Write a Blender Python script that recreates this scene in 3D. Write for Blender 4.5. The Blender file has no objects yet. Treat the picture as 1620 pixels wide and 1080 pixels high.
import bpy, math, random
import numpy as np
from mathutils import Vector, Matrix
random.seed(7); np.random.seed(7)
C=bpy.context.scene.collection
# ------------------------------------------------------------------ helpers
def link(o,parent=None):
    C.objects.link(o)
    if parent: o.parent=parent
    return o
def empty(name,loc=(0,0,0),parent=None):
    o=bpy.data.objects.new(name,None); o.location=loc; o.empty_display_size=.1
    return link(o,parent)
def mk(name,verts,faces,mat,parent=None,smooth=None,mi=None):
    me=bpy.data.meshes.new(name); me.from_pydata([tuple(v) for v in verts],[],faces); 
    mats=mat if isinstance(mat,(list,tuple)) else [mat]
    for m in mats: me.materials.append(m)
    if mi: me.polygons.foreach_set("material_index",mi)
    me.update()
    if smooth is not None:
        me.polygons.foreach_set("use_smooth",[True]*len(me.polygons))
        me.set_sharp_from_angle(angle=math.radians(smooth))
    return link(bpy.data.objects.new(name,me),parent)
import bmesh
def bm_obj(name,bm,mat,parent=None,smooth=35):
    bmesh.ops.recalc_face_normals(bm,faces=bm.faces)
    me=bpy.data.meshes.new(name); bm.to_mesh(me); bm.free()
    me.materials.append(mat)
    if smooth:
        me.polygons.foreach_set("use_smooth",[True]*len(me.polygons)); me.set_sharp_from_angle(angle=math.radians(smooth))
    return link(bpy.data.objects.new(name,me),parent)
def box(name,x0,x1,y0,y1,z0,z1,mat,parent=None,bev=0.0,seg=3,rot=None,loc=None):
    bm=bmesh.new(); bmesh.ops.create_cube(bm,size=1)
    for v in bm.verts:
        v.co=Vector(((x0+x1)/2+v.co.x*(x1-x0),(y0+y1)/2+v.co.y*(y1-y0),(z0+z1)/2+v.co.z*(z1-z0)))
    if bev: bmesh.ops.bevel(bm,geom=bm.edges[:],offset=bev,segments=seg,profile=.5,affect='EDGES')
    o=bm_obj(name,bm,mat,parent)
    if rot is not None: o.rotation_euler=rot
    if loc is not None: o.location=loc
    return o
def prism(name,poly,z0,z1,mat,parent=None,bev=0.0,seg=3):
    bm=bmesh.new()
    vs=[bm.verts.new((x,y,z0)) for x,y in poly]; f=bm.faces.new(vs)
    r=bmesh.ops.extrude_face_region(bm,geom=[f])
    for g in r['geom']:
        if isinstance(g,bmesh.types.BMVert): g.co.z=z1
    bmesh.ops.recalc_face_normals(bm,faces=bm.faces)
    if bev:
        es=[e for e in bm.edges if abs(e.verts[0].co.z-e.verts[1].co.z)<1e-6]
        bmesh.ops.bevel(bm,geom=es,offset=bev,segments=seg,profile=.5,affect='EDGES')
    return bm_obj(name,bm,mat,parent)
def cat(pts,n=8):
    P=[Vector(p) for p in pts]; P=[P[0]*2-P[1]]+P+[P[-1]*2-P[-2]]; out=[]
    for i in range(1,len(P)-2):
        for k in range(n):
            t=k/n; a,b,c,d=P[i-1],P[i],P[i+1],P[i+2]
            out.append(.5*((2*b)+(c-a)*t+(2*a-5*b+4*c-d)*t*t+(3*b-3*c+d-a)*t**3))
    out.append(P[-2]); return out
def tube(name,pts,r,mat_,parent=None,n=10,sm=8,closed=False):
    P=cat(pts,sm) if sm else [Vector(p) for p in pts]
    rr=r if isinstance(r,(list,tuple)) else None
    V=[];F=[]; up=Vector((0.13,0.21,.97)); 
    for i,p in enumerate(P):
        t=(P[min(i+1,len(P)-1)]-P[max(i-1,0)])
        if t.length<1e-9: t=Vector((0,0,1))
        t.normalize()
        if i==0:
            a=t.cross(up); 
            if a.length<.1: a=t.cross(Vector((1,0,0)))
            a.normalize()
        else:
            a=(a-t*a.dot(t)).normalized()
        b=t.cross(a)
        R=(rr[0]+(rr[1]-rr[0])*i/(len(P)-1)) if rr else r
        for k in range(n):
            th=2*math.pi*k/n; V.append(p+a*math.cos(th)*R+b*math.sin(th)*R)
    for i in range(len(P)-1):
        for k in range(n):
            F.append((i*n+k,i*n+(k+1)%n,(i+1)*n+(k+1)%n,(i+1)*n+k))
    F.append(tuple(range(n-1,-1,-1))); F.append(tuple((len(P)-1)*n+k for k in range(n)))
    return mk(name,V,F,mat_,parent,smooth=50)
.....
• _Problem statement_
Tally the lines holding the string "scene" and give only the count.

• _Output below_
2